• [Task prompt]: Please copy the lines below exactly, from the first one through the line showing "scene.camera = cam".

— start Recorded data —

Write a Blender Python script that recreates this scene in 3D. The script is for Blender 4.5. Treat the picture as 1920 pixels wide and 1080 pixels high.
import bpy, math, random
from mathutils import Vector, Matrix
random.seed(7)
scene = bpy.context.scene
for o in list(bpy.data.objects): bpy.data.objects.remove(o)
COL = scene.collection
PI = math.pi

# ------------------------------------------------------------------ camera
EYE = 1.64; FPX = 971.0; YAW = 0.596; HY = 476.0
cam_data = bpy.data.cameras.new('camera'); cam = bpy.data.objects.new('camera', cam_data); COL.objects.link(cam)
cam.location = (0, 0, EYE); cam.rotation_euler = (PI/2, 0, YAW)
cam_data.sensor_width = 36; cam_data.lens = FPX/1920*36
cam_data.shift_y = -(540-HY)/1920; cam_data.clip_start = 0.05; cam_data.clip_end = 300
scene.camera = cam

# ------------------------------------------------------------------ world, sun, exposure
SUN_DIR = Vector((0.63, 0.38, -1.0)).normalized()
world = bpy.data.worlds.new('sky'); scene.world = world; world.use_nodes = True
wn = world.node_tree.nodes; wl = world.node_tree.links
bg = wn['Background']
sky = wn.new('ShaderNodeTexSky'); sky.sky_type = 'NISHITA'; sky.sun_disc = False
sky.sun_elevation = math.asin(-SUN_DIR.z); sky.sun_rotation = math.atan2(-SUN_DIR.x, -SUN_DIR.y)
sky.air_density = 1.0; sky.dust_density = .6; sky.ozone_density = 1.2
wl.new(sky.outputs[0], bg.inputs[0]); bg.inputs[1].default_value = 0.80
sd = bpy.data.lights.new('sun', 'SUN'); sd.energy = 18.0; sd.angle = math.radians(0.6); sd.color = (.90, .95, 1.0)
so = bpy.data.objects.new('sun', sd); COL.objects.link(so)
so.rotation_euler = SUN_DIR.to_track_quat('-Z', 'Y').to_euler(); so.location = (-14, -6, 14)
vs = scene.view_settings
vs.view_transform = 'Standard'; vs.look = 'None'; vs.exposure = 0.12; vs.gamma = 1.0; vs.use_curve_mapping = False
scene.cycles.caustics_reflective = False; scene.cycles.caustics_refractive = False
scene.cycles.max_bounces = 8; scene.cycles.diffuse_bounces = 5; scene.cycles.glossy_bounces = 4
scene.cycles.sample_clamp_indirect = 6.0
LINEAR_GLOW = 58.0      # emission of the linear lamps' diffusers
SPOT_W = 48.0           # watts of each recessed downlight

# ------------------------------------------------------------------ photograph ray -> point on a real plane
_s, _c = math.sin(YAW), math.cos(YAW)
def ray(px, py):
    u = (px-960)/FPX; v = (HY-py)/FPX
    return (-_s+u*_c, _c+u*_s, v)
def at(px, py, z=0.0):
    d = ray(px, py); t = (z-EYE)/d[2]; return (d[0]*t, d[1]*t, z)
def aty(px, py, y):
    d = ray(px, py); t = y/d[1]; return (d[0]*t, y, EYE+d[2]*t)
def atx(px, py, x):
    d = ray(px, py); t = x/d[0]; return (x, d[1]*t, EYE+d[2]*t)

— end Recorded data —

• [Response to the exercise]:
Write a Blender Python script that recreates this scene in 3D. The script is for Blender 4.5. Treat the picture as 1920 pixels wide and 1080 pixels high.
import bpy, math, random
from mathutils import Vector, Matrix
random.seed(7)
scene = bpy.context.scene
for o in list(bpy.data.objects): bpy.data.objects.remove(o)
COL = scene.collection
PI = math.pi

# ------------------------------------------------------------------ camera
EYE = 1.64; FPX = 971.0; YAW = 0.596; HY = 476.0
cam_data = bpy.data.cameras.new('camera'); cam = bpy.data.objects.new('camera', cam_data); COL.objects.link(cam)
cam.location = (0, 0, EYE); cam.rotation_euler = (PI/2, 0, YAW)
cam_data.sensor_width = 36; cam_data.lens = FPX/1920*36
cam_data.shift_y = -(540-HY)/1920; cam_data.clip_start = 0.05; cam_data.clip_end = 300
scene.camera = cam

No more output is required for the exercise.